The issue is that the scene isn’t taking place at the right spot.  We need a scene setup that invites more conflict.  If I were developing this with Angela, I’d have Jenny thinking she’s on the next plane going out with the three other girls. So she’s all packed up and ready to go. She goes to the plane with the others, and the pilot pops out. “Hold up hold up. What’s going on here?” They explain who they are. “No, I was told only three were coming. That’s all I have room for.” Now the girls are stuck in the precarious position of having to leave someone. It’s an awkward moment, but it creates conflict. Who’s worthy of going and who isn’t? Everybody makes their case. In the end, Jenny loses out (maybe gets screwed over). “I’m sorry, Jen. What are you gonna do?” “I guess I could take a train to London…” (etc. etc., this is where you put your exposition in). As you can see, we created drama in two places. First, with the pilot not letting all of them on, and then between the girls, who have to decide who’s staying.  Way better scene, right?

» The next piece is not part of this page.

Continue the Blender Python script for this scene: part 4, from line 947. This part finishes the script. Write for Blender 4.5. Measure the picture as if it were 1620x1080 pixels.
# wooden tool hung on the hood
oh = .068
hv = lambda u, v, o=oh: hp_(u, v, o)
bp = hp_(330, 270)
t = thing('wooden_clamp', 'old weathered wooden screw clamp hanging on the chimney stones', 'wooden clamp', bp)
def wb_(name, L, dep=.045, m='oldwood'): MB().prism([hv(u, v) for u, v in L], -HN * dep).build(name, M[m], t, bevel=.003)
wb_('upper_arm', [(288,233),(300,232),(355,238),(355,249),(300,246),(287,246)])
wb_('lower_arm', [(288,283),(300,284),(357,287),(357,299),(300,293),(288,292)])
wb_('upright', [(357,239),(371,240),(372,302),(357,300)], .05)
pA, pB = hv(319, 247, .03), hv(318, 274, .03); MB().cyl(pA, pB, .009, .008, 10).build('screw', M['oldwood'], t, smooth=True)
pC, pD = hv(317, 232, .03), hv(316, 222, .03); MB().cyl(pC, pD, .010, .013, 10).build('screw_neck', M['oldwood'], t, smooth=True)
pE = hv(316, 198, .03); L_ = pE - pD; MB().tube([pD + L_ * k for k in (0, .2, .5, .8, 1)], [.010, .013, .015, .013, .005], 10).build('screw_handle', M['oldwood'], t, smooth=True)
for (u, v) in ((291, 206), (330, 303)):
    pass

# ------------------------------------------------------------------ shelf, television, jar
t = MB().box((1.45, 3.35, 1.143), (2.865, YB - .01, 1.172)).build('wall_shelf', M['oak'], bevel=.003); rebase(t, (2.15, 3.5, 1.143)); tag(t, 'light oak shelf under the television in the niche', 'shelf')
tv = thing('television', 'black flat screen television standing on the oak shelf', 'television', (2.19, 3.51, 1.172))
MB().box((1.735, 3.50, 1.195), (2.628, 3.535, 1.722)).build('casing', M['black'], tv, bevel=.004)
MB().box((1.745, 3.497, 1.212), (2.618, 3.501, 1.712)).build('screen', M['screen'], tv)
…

Now I’m not saying there will never be quick exposition-only scenes in your script. I’m saying that you should always try to dramatize them if you can. Look at all your scenes on an individual basis, like I did above, and ask if there’s any drama/conflict there. If not, ask yourself if there’s another way you can do it. How bout you guys?  How would you rewrite the above scene?

I should point out that conflict isn’t the only thing that creates drama. It’s just the main thing.  But urgency creates drama (have you ever noticed that when you’re running out of time, nerves get nervier, patience gets thinner?). Stakes create a lot of drama (if someone’s job is on the line in a scene, the scene is going to have a lot more drama than if everyone’s job is safe). How personal the issue is creates drama (I care a lot less if somebody I barely know tells me they’re never going to talk to me again than if it’s my own sister). In general, with every scene, you’re trying to make things hard on your characters. The intensity of that pressure will vary depending on the scene, the situation, and the characters involved. But like I said above, if everything’s going well for your characters the majority of the time – that means long stretches of no tension, no pressure, no consequences, no issues, no subtext – you’re looking at an increasingly bored reader. You need to add drama to your scenes and to your script in general.